Railway

Deploy Grafana

The open and composable observability and data visualisation platform.

Deploy Grafana

Deploy and Host

Railway template for Grafana OSS. Deploy steps, environment variables, and production notes: README.md.

About Hosting

The Grafana Template is a comprehensive starting point for creating a monitoring dashboard with Grafana. This template is specifically designed to help administrators visualise and analyse critical data related to infrastructure, operations and performance.

On Railway, Grafana runs in a container managed by this template. You reach the UI via your service URL; the server binds to the HTTP port Railway provides (PORT, mapped in the start command—see railway.toml). For persistence and security settings, follow the recommendations in the README (volumes, admin password, plugins).

Why Deploy

Deploy this template when you need a managed Grafana instance without building your own image pipeline: Railway builds from the included Dockerfile, applies railway.toml health checks (/api/health), and exposes the app on a public URL. You configure admin credentials and optional plugins through environment variables so each environment stays reproducible.

Common Use Cases

  • Infrastructure and ops dashboards — CPU, memory, network, and service health in one place.
  • Application performance monitoring (APM) — correlate metrics and logs once datasources are connected.
  • Multi-source visibility — Grafana can unify Prometheus, SQL databases, cloud metrics, and custom apps behind one UI.
  • Team collaboration — share dashboards and annotations for incidents and postmortems.

Dependencies for

Runtime and deployment expectations for this template on Railway.

Deployment Dependencies

  • Container: Dockerfile based on grafana/grafana-oss (version via GF_VERSION / build arg).
  • Platform: Railway with Docker builder (railway.toml), PORT injected at runtime.
  • Configuration: GF_SECURITY_ADMIN_USER, GF_SECURITY_ADMIN_PASSWORD, optional GF_INSTALL_PLUGINS, GF_DEFAULT_INSTANCE_NAME, GF_LOG_MODE, and related GF_* variables (see README).
  • Persistence: For production, attach a Railway volume for /var/lib/grafana so dashboards and data survive restarts.
  • Network: Outbound access from the container to your metrics/logs backends (Prometheus, Loki, cloud APIs, etc.) as you configure datasources inside Grafana.

What is Grafana

It is an open-source data visualization and monitoring platform that allows users to create, explore, and share interactive dashboards. It provides a powerful and flexible way to visualize time series data from various sources, such as databases, cloud services, and custom applications.

One of the key features of Grafana is its ability to connect to a wide range of data sources, including popular databases like MySQL, PostgreSQL, and Prometheus, as well as cloud platforms like Amazon Web Services (AWS) and Microsoft Azure. This flexibility enables users to consolidate data from different systems into a single interface for monitoring and analysis.

With Grafana, users can create visually appealing dashboards by adding various panels, such as graphs, tables, and gauges, to display their data.
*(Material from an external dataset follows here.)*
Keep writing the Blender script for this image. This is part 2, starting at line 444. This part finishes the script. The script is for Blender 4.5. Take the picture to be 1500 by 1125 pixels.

These panels can be customized with different visualization options, such as line charts, bar charts, heatmaps, and more. Users can also apply functions and transformations to the data, perform aggregations, and set alert conditions based on specific thresholds.

It supports interactive exploration of data, allowing users to zoom in and out of time ranges, drill down into specific data points, and apply filters to focus on specific aspects of the data. It also provides features for annotation, where users can add contextual notes and comments to the dashboards, helping to provide additional insights and explanations.

Another notable feature of Grafana is its plugin system, which allows users to extend its capabilities and integrate with additional data sources, visualization options, and authentication methods. The plugin ecosystem is extensive, with a wide range of community-developed plugins available for use.

It has gained popularity in various industries and is widely used for monitoring and observability purposes, including infrastructure monitoring, application performance monitoring (APM), and business intelligence. Its user-friendly interface, rich visualization options, and extensibility make it a popular choice for organizations and individuals looking to gain insights from their data in a flexible and customizable manner.